"Che — Defeat and Victory" — Review of "The Bolivian Diary"
Author: Ludwik Stomma. Source: Tygodnik Powszechny, no. 18, 1970. Date of publication: 3 May 1970.
Who is Che, really? For Americans — a terrible travelling salesman of revolution, with a reward of 50,000 pesos placed on his head. For most French people — a photogenic playboy, a demon of adventure, of which so many young people dream. For the inhabitants of the Third World — friend number one, a fascinating symbol, the embodiment of a myth. For the entire world — a romantic Don Quixote. (Albert-Paul Lentin, “Guevara’s Challenge,” Le Nouvel Observateur)
On 8 October, in the Yuro ravine, Ernesto Guevara was surrounded by superior forces, taken prisoner, and subsequently executed. Of the people who took part in his partisan movement, nine are alive today: three deserters who entered the service of CITE (the Special Unit Training Centre for Counter-Insurgency), three who managed to escape to Cuba, and three who are held in Bolivian prisons. Rarely is a defeat so complete.

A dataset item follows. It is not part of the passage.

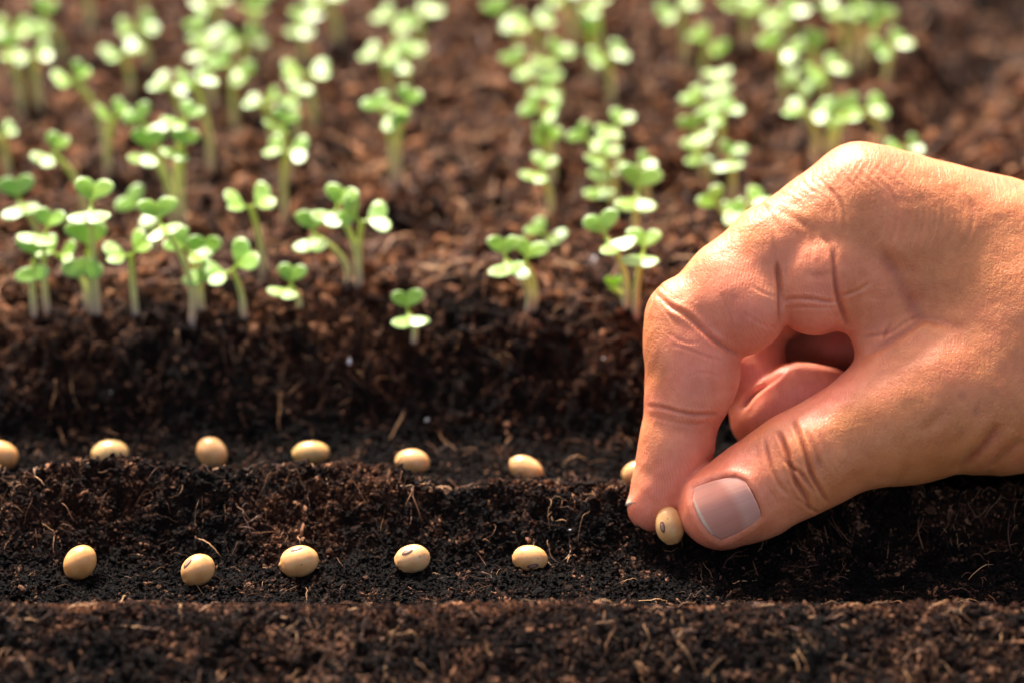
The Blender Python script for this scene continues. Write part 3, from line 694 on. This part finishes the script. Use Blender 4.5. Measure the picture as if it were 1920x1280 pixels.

And yet the defeat was transformed into a different kind of victory. From the moment of his death, Guevara’s image spread with extraordinary speed across the world — across the walls of universities, the covers of underground publications, the manifestos of groups with the most varied political orientations. This is a paradox typical of the age: the man who failed militarily became the universal symbol of a generation in revolt.
The Bolivian Diary is the most honest document of that defeat. Guevara does not mythologise himself. He records setbacks methodically — the distrust of the local peasant population, the illnesses that decimated the unit, the desertions, the growing despair of the final months. He notes on 7 October, the day before his capture: “Today completes the 11th month of our guerrilla inauguration. The day passed in an idyllic fashion.”
This sobriety — this capacity to observe even one’s own defeat with the eye of a historian — is what makes the document exceptional. The defeat was total. The victory consisted in the fact that the defeated man became, in death, more powerful than in life.